Fleabag and Mayaanandhi.
- The K Cafe

- Aug 6, 2020
- 2 min read

Saw fleabag last night and Mayaanadhi before that. Okay, both stories felt so similiar, but Mayaanadhi was more crushing. both had a resolution that was acceptable and had given us time to resolve and internaize that it was for the good. But, damn, Haven't cried like this in months. Don't have to cook and cut onions anymore.
Mayaanadhi, more than the tale and the ending, what struck was the leading girl. this Aparna Devi, I haven't felt a character I resonated so much with. This crushing loneliness and failure she goes through and the fact of being let down. The writer must be genius. I remember this particular scene where she goes home tired, exhausted and still tries to be there for her friend inspite of how exhausted she was. this takes so much brilliance to write. The ending of course, a hour of crying sesh. I, though I love movies that end tragic, I want it to end beautiful and happy. here, somehow I did feel happy even if it ended tragic. She has to accept and that's the most painful calming experience, only next to fleabag.

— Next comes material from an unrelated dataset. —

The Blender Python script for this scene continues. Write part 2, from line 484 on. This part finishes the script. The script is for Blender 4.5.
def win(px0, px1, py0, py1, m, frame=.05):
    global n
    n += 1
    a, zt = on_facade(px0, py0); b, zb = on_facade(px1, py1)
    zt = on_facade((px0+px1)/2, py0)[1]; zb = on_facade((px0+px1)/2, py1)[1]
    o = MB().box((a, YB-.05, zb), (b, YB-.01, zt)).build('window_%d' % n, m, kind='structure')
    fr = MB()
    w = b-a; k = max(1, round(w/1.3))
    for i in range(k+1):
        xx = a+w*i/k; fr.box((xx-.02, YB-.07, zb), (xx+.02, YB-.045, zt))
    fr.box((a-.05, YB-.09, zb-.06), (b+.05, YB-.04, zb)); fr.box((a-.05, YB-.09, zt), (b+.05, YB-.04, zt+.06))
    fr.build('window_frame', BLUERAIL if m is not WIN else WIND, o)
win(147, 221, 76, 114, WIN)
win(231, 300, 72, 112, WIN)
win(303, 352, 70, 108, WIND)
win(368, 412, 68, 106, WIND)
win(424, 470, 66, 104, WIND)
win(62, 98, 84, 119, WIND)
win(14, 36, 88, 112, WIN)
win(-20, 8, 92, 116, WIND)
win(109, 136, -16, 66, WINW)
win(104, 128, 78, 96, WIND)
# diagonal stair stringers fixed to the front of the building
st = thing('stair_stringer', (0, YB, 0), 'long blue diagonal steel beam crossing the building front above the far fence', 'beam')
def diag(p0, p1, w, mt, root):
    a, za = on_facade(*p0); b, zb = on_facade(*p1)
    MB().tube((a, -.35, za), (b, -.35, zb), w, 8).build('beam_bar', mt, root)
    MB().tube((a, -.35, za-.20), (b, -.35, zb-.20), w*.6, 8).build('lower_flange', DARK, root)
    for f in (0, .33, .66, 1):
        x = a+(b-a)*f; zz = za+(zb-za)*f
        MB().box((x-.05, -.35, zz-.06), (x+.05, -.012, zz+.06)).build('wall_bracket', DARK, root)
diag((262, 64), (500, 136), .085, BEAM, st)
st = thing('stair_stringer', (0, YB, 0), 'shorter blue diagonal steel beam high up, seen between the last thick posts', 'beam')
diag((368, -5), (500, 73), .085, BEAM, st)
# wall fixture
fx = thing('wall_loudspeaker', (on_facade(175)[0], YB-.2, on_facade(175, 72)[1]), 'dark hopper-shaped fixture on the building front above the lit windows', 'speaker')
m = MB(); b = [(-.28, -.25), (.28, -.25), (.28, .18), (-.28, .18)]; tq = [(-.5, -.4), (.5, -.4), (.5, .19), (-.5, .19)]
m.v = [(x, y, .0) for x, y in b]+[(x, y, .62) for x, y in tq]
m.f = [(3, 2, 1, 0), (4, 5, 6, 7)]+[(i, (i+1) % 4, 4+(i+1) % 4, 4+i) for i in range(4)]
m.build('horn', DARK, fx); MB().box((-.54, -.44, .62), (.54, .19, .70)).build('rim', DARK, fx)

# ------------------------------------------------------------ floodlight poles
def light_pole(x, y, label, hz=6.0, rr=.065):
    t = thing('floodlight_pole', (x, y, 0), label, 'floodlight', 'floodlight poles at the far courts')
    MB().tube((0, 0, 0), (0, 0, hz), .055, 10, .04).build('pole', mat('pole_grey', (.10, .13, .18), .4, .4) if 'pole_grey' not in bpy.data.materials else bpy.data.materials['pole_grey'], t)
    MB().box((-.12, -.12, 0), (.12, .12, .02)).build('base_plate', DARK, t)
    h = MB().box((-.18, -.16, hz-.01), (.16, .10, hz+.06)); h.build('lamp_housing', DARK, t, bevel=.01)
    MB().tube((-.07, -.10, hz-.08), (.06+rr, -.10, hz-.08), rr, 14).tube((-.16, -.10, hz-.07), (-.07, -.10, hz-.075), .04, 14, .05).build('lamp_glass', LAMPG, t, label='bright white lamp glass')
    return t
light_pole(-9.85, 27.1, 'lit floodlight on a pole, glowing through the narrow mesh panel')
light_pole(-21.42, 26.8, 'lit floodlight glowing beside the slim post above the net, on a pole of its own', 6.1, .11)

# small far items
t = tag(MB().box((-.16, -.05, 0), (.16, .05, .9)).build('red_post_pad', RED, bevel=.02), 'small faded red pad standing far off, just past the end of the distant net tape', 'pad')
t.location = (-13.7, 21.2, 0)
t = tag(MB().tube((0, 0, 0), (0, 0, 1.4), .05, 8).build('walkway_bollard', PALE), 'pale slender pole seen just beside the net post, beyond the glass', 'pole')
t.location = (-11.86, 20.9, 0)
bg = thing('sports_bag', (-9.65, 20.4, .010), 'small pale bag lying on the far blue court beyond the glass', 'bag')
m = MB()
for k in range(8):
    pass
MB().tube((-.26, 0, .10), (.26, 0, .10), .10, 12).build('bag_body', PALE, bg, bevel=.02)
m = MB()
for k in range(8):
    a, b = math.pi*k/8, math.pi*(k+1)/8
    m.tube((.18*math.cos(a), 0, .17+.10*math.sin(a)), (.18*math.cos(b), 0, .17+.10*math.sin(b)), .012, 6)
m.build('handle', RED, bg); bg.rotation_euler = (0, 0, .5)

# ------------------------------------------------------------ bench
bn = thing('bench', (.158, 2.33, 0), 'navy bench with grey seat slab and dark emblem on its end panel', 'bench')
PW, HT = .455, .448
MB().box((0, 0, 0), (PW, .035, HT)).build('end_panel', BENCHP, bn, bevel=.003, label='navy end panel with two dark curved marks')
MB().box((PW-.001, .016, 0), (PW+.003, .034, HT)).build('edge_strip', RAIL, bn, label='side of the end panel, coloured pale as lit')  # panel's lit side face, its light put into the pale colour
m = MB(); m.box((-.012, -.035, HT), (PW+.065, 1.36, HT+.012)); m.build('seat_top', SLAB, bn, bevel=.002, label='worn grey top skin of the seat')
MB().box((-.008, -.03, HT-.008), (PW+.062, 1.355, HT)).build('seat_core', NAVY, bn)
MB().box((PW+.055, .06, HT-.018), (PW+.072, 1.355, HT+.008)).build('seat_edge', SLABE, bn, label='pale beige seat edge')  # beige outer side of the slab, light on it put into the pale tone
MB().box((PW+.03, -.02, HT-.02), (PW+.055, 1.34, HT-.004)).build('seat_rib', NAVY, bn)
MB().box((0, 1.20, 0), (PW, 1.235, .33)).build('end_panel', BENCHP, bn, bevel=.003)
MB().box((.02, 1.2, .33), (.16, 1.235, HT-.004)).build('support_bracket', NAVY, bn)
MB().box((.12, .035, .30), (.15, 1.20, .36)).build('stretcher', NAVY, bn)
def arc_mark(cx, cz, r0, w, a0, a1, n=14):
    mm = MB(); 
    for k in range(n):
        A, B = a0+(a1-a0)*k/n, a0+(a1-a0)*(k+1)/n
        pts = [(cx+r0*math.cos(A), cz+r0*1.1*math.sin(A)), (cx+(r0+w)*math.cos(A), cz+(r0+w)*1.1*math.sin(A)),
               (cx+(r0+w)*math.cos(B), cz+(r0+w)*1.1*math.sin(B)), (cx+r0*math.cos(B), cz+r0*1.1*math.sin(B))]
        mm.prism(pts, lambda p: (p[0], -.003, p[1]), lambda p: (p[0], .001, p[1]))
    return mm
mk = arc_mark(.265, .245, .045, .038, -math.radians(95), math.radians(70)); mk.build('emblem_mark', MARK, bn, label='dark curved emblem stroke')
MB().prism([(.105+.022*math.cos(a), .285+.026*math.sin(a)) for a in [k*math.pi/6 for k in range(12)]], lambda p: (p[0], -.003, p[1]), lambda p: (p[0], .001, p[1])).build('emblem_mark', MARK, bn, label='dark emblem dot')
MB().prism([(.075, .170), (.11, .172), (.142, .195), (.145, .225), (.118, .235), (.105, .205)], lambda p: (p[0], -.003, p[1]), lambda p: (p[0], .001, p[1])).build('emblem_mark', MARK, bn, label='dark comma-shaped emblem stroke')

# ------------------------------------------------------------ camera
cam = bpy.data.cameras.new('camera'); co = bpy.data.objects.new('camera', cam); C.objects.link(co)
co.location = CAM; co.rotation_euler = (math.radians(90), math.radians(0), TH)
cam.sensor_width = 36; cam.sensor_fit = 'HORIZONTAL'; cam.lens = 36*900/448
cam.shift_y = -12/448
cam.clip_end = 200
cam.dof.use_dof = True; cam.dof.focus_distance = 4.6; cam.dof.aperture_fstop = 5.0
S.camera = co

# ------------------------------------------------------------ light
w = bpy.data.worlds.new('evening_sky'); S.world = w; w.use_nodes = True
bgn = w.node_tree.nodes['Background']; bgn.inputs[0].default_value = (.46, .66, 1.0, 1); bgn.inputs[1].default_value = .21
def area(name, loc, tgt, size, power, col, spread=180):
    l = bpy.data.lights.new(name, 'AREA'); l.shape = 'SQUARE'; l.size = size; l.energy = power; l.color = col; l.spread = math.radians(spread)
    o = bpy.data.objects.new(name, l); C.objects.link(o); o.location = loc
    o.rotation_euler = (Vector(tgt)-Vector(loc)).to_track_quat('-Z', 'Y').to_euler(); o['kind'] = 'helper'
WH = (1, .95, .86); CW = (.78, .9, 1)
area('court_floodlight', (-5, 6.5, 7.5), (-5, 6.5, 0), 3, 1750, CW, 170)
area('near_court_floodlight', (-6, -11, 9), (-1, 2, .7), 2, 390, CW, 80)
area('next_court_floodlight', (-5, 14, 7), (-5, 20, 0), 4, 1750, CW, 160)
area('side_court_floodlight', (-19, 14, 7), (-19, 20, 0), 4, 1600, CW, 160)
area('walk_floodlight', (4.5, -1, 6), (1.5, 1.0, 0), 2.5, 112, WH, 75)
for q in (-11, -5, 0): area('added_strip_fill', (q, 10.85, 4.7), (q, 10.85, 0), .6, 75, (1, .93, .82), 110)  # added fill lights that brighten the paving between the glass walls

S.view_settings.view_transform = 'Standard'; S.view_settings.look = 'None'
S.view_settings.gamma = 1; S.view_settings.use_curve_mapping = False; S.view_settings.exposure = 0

Had delayed watching fleabag, but finally got down to it. I kind of went through the seasons with ease, feeling that fleabag was almost me minus the constant excessive sex as a coping mechanism. I have other coping mechanisms. But as a person who lived with her through a season, suddenly meets Andrew Scott as the hot priest. I can say that in this entire life i haven't seen something like this. The first time they meet, when he asks for a cigarette and leaves, he says 'Fuck you, then', which is a trademark fleabag thing. I suddenly meet the male version of fleabag but yet so different. The fourth wall break has never been better. I want to warn her to stay away, but who ever does. the transition and conflict is intense and then comes the best scenes ever, the hottest scene in my entire lives of movies and Tv series, the one in the church. 'Kneel, just Kneel'. D A M N. Hot. Okay, skipping to the ending, I am crying again. Not with the way they leave each other, but at the way fleabag leaves me, telling goodbye to me. There will never be season 3 but I would like to believe that he gives up God for her. How the fuck does he choose God over her, that damned fucker. He chose himself in the end and the story of choices has never been better than this. Okay sitting down to sea season 2 of Fleabag again. But the scene wasn't beautiful because it was just good, it was because we see through two seasons, who she is and what she is, and then this is thrown upon us like cold water.